_Material Witnesses

Researchers around the world are examining a material invented in Drexel’s labs for clues about its potential use in batteries, wearable technology, mobile devices and so much more.

_Yury Gogotsi

Gogotsi is the Distinguished University and Bach professor in the College of Engineering and director of the A.J. Drexel Nanomaterials Institute.

_Michel Barsoum

Barsoum is a distinguished professor in the College of Engineering.

_Babak Anasori

Anasori is a research associate in the A.J. Drexel Nanomaterials Institute.

In the almost seven years since researchers in the Department of Materials Science and Engineering in the College of Engineering discovered MXene, a new two-dimensional material composed of titanium (or other metal) and carbon or nitrogen atoms, scientists around the world have taken up the task of seeing just how special it might be.

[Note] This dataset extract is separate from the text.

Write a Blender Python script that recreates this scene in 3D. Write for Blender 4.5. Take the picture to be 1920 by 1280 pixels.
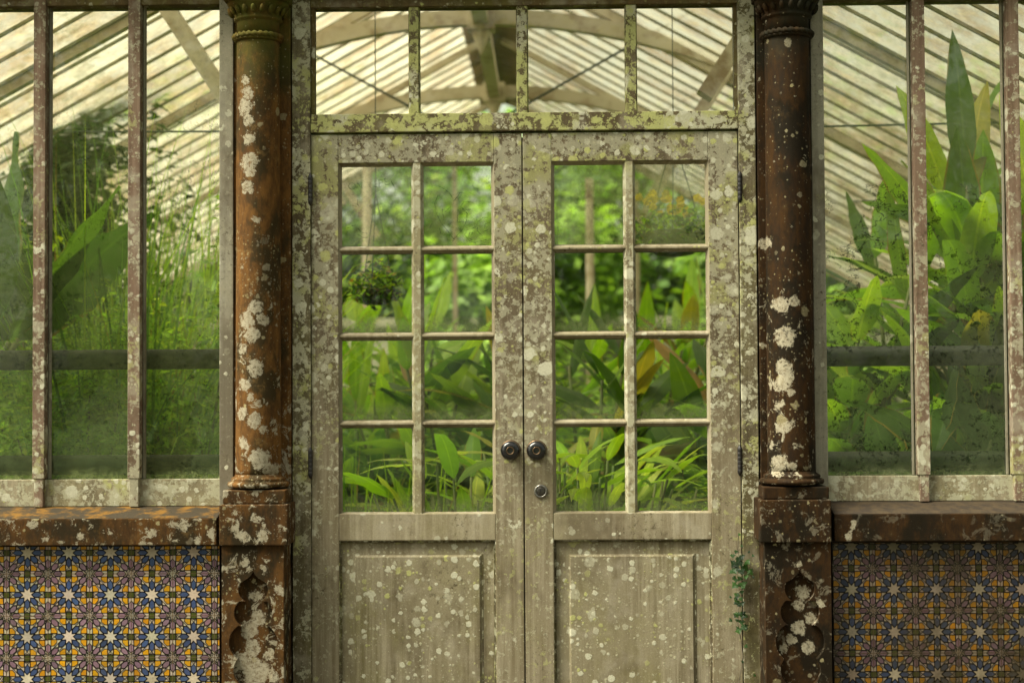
import bpy, bmesh, math, random
from mathutils import Vector, Matrix
R = math.radians
for o in list(bpy.data.objects): bpy.data.objects.remove(o, do_unlink=True)
scn = bpy.context.scene
COL = scn.collection

# ------------------------------------------------------------------ camera
CAMZ, CAMD, FPX = 1.187, 5.4, 3000.0
YAW, PITCH, ROLL = R(1.24), R(1.8), R(-0.33)
M_CAM = (Matrix.Rotation(YAW, 3, 'Z') @ Matrix.Rotation(math.pi/2 + PITCH, 3, 'X') @ Matrix.Rotation(ROLL, 3, 'Z'))
CAMP = Vector((0, -CAMD, CAMZ))
cd = bpy.data.cameras.new('camera'); cam = bpy.data.objects.new('camera', cd); COL.objects.link(cam)
cam.matrix_world = Matrix.Translation(CAMP) @ M_CAM.to_4x4()
cd.sensor_width = 36; cd.lens = FPX/1920*36; cd.clip_start = 0.05; cd.clip_end = 500
cd.dof.use_dof = True; cd.dof.focus_distance = CAMD - 0.02; cd.dof.aperture_fstop = 2.0
scn.camera = cam

# ------------------------------------------------------------------ world, sun, exposure
SUN_EL, SUN_AZ = R(56), R(256)      # azimuth clockwise from +Y: the light comes from the left, a little in front
w = bpy.data.worlds.new('World'); scn.world = w; w.use_nodes = True
nt = w.node_tree; nt.nodes.clear()
sky = nt.nodes.new('ShaderNodeTexSky'); sky.sky_type = 'NISHITA'; sky.sun_disc = False
sky.sun_elevation = SUN_EL; sky.sun_rotation = SUN_AZ; sky.air_density = 1.0; sky.dust_density = 4.0; sky.ozone_density = 0.6
bg = nt.nodes.new('ShaderNodeBackground'); bg.inputs[1].default_value = 0.12
hs = nt.nodes.new('ShaderNodeHueSaturation'); hs.inputs['Saturation'].default_value = 0.30
wo = nt.nodes.new('ShaderNodeOutputWorld')
nt.links.new(sky.outputs[0], hs.inputs['Color']); tn = nt.nodes.new('ShaderNodeMix'); tn.data_type = 'RGBA'; tn.blend_type = 'MULTIPLY'; tn.inputs[0].default_value = 1; tn.inputs[7].default_value = (1.0, .96, .78, 1)
nt.links.new(hs.outputs[0], tn.inputs[6]); nt.links.new(tn.outputs[2], bg.inputs[0]); nt.links.new(bg.outputs[0], wo.inputs[0])
sl = bpy.data.lights.new('sun', 'SUN'); sl.energy = 4.9; sl.angle = R(42); sl.color = (1, .95, .78)
so = bpy.data.objects.new('sun', sl); COL.objects.link(so)
sd = Vector((math.sin(SUN_AZ)*math.cos(SUN_EL), math.cos(SUN_AZ)*math.cos(SUN_EL), math.sin(SUN_EL)))
so.rotation_euler = sd.to_track_quat('Z', 'Y').to_euler(); so.location = (-6, -8, 12)
scn.view_settings.view_transform = 'Standard'; scn.view_settings.look = 'None'
scn.view_settings.exposure = 1.34; scn.view_settings.gamma = 1; scn.view_settings.use_curve_mapping = False
scn.render.engine = 'CYCLES'
cy = scn.cycles
cy.max_bounces = 10; cy.diffuse_bounces = 5; cy.glossy_bounces = 4; cy.transmission_bounces = 6; cy.transparent_max_bounces = 24
cy.sample_clamp_indirect = 6; cy.caustics_reflective = False; cy.caustics_refractive = False

def W(px, py, y=0.0):
    """world x, z of a measured point of the facade on the upright plane at depth y"""
    d = M_CAM @ Vector(((px-960)/FPX, -(py-640)/FPX, -1.0))
    t = (y + CAMD)/d.y
    p = CAMP + d*t
    return p.x, p.z
def X(px, y=0.0, py=560): return W(px, py, y)[0]
def Z(py, y=0.0, px=960): return W(px, py, y)[1]

# ------------------------------------------------------------------ object helpers
ORG = {}
def tag(o, label=None, cat=None, group=None, kind=None):
    if label: o['label'] = label
    if cat: o['category'] = cat
    if group: o['group'] = group
    if kind: o['kind'] = kind
    return o
def empty(name, loc, label, cat, group=None):
    o = bpy.data.objects.new(name, None); COL.objects.link(o); o.location = loc
    o.empty_display_size = .1
    ORG[o.name] = Vector(loc)
    return tag(o, label, cat, group)
class MB:
    def __init__(s): s.v = []; s.f = []; s.c = []; s.uv = []; s.smooth = False
    def add(s, vs, fs, col=None, uvs=None):
        n = len(s.v); s.v += [tuple(v) for v in vs]
        for k, f in enumerate(fs):
            s.f.append([n+i for i in f]); s.c.append(col or (1, 1, 1))
            s.uv.append([uvs[i] for i in f] if uvs else None)
    def box(s, x0, x1, y0, y1, z0, z1, col=None):
        if x0 > x1: x0, x1 = x1, x0
        if y0 > y1: y0, y1 = y1, y0
        if z0 > z1: z0, z1 = z1, z0
        s.add([(x0,y0,z0),(x1,y0,z0),(x1,y1,z0),(x0,y1,z0),(x0,y0,z1),(x1,y0,z1),(x1,y1,z1),(x0,y1,z1)],
              [(0,1,5,4),(1,2,6,5),(2,3,7,6),(3,0,4,7),(4,5,6,7),(3,2,1,0)], col)
    def prism(s, prof, p0, p1, up=(0,0,1)):
        """profile (a,b) swept from p0 to p1; a along side, b along up"""
        p0 = Vector(p0); p1 = Vector(p1); d = (p1-p0).normalized(); u = Vector(up)
        sd_ = d.cross(u).normalized(); u = sd_.cross(d).normalized(); n = len(prof)
        vs = [p0 + sd_*a + u*b for a, b in prof] + [p1 + sd_*a + u*b for a, b in prof]
        fs = [(i, (i+1) % n, n+(i+1) % n, n+i) for i in range(n)] + [tuple(range(n-1, -1, -1)), tuple(range(n, 2*n))]
        s.add(vs, fs)
    def beam(s, p0, p1, w_, h_, up=(0,0,1)):
        s.prism([(-w_/2,-h_/2),(w_/2,-h_/2),(w_/2,h_/2),(-w_/2,h_/2)], p0, p1, up)
    def tube(s, pts, rad, n=10, cap=True, col=None):
        pts = [Vector(p) for p in pts]; rs = rad if isinstance(rad, (list, tuple)) else [rad]*len(pts)
        vs = []; fs = []
        ref = Vector((0.13, 0.92, 0.31))
        for i, p in enumerate(pts):
            d = (pts[min(i+1, len(pts)-1)] - pts[max(i-1, 0)]).normalized()
            a = d.cross(ref)
            if a.length < .05: a = d.cross(Vector((1, 0, 0)))
            a.normalize(); b = d.cross(a)
            for k in range(n):
                t = 2*math.pi*k/n; vs.append(p + (a*math.cos(t) + b*math.sin(t))*rs[i])
        for i in range(len(pts)-1):
            for k in range(n):
                fs.append((i*n+k, i*n+(k+1) % n, (i+1)*n+(k+1) % n, (i+1)*n+k))
        if cap: fs += [tuple(range(n-1, -1, -1)), tuple((len(pts)-1)*n+k for k in range(n))]
        s.add(vs, fs, col)
    def lathe(s, prof, c, axis='Z', n=48):
        """prof: list of (radius, height)"""
        vs = []; fs = []; c = Vector(c)
        for r, h in prof:
            for k in range(n):
                t = 2*math.pi*k/n
                if axis == 'Z': vs.append(c + Vector((r*math.cos(t), r*math.sin(t), h)))
                else: vs.append(c + Vector((r*math.cos(t), -h, r*math.sin(t))))
        for i in range(len(prof)-1):
            for k in range(n): fs.append((i*n+k, i*n+(k+1) % n, (i+1)*n+(k+1) % n, (i+1)*n+k))
        fs += [tuple(range(n-1, -1, -1)), tuple((len(prof)-1)*n+k for k in range(n))]
        s.add(vs, fs)
    def build(s, name, mat, parent=None, bevel=0, smooth=False, merge=False, origin=None):
        me = bpy.data.meshes.new(name)
        off = ORG.get(parent.name, Vector()) if parent else (Vector(origin) if origin else Vector())
        me.from_pydata([Vector(v)-off for v in s.v], [], s.f)
        if any(c != (1, 1, 1) for c in s.c):
            at = me.attributes.new('Col', 'FLOAT_COLOR', 'CORNER'); buf = []
            for f, c in zip(s.f, s.c): buf += [c[0], c[1], c[2], 1.0]*len(f)
            at.data.foreach_set('color', buf)
        if any(s.uv):
            uvl = me.uv_layers.new(name='UVMap'); buf = []
            for f, u in zip(s.f, s.uv):
                for i in range(len(f)): buf += list(u[i]) if u else [0, 0]
            uvl.data.foreach_set('uv', buf)
        if bevel or merge:
            bm = bmesh.new(); bm.from_mesh(me)
            if merge: bmesh.ops.remove_doubles(bm, verts=bm.verts, dist=1e-5)
            bmesh.ops.recalc_face_normals(bm, faces=bm.faces)
            if bevel:
                es = [e for e in bm.edges if len(e.link_faces) == 2 and e.calc_face_angle(0) > .5]
                bmesh.ops.bevel(bm, geom=es, offset=bevel, segments=2, profile=.6, affect='EDGES', clamp_overlap=True)
            bm.to_mesh(me); bm.free()
        me.materials.append(mat)
        if smooth: me.polygons.foreach_set('use_smooth', [True]*len(me.polygons))
        me.update()
        o = bpy.data.objects.new(name, me); COL.objects.link(o)
        if parent: o.parent = parent; ORG[o.name] = off
        elif origin: o.location = origin; ORG[o.name] = off
        else: ORG[o.name] = Vector()
        return o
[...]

MXene was born from research inspired by the discovery of the amazing properties of two-dimensional graphite — called graphene. It builds on the idea that atom-thick materials could be the key to building smaller, faster electronics; improving energy-storage devices; adding impressive durability to products; and even repairing damaged neurons.

Researchers have already produced more than two dozen distinct MXenes with their own unique properties and identified more than 100 others that can be produced as stable materials.


Researchers in about 300 organizations in close to 40 countries have published research investigating ways to use the promising new material in a variety of applications. Drexel holds three issued patents related to MXene that cover broad composition of matter claims, with 10 more patents pending.

Distinguished University and Charles T. and Ruth M. Bach Professor Yury Gogotsi, the principal investigator on the project that led to the material’s discovery, says there is tremendous potential for MXene’s use in energy-storage devices because it can hold and discharge electricity at exceptional rates without deteriorating. Its conductive properties can also be controlled and have even proven to be highly tunable.

Perhaps as important as any of the material’s potential uses is the ability to produce it in large quantities. Gogotsi’s lab can make as much as 100 grams of MXene at a time.

“The fact that it can be produced in 100-gram quantities in the lab is a breakthrough that clearly shows that its practical applications are real,” Gogotsi says.

Since 2011, Gogotsi’s MXene research has received more than $2 million in funding from groups that include the U.S. Department of Energy, the Army Research Office, King Abdullah University of Science and Technology in Saudi Arabia, the Qatar Foundation and members of industry.